Rhonda Belle Martin’s fifth marriage was strange, to say the least. Her new husband was her own stepson, a 30-year-old sailor. And the illness which then paralysed him from the waist down seemed stranger still…until tests found arsenic in his hair.

An investigation was launched, and his stepmother-bride was arrested at the café in Alabama where she worked as a waitress. It transpired that over the past 17 years this plain, bespectacled, middle-aged housewife and mother had added one tombstone after another to her family’s burial plots in two cemeteries. She had poisoned six victims to death; these included her mother, two of her husbands and three of her daughters.

“They were the ones closest to me, the ones I loved the most,” she said, admitting the six slayings and an attempted seventh.

“A lot of people, them that don’t know me, think I’m bad and mean,” she said in 1956 after she was convicted and sentenced to death on the specimen count of one of the murders. “They think I meant to do all that I did, but I couldn’t help doing it.”

She said she gave all her victims the best possible nursing care, and didn’t know why she never told the doctors what was wrong with them.

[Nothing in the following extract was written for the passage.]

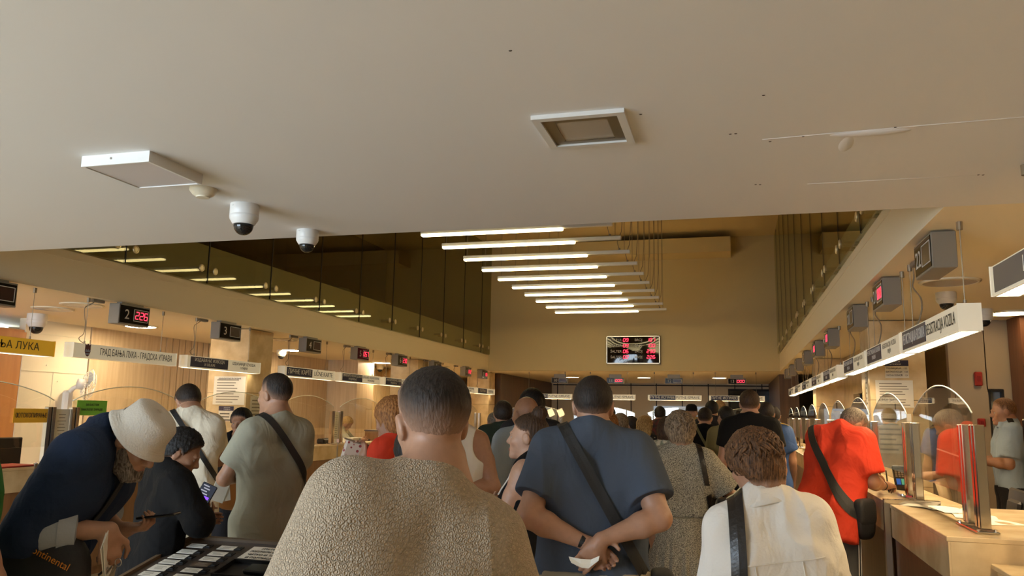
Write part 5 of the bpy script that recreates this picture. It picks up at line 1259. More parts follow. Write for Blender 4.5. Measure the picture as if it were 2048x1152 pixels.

Some of them were insured, she admitted, “but anybody who thinks I could have ever killed anyone for insurance just doesn’t know me.”

So why did she kill? “I wish somebody would tell me,” she once pondered. “That’s what I’ve never been able to understand. I never wanted to kill anybody. And I never thought about it once before I done it. If I’d thought about it beforehand I never would have done it. I don’t know what come over me to make me do it again and again.”

Sitting on Alabama’s Death Row, she was asked what she would tell the state’s governor. “There’s nothing much I can tell him,” she said. “I just want to ask him to please commute my sentence to life. I don’t want to get out, ever. If I was to get out I might do the same thing over again. I’m afraid I would. I wish they had caught me a long time ago and put me in here so I couldn’t have done all I did.

“Wondering about why I did it worries me more than going to the electric chair. There must be somebody who can tell me before I die. Some scientist. I’d undergo any kind of test just so they could tell me why I done all I did, especially to my children.”

Nobody told her, and she wasn’t reprieved. She was electrocuted on OCTOBER 11th, 1957.